Machel was no democrat
IF DEPUTY president Cyril Ramaphosa is to realise his ambition of improving economic opportunities for all (The Mercury, October 18), then he had better brush up on his history first.
It beggars belief that Ramaphosa should regard Samora Machel of Mozambique as a democrat who advanced “the interests of the masses”. Nothing could be further from the truth.
In the first place, Machel seized power in Mozambique following the withdrawal of the Portuguese colonial authority. He declared a one-party Marxist-Leninist state in 1977 and nationalised all private property.
Those who opposed him were tortured and killed. As Stalin and Mao Tse Tung had done, with appalling human and economic consequences, Machel set up huge collective farms in which the peasantry were incarcerated and forced to work on meagre rations.

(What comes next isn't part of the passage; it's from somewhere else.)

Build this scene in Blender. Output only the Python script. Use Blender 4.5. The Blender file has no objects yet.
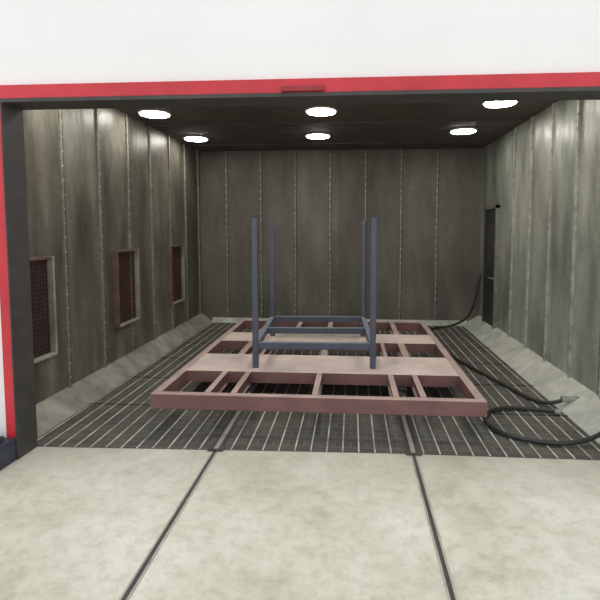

As a result, more than 300 000 Mozambicans sought refuge, ironically, in apartheid South Africa from the tyranny of Machel’s liberation.
Not only did Machel attempt to wipe out Christianity through sustained persecution and execution of church leaders and followers, but he succeeded in transforming Mozambique into the poorest country in Africa with a negative growth rate of minus 8.6% according to the World Bank. His death in 1986, by accident or design, rid Africa of one of its most cruel and merciless tyrants.
For Sol Makgabutlane (Mercury, October 19) to label Machel a “gallant champion” of the oppressed is a shocking perversion of history.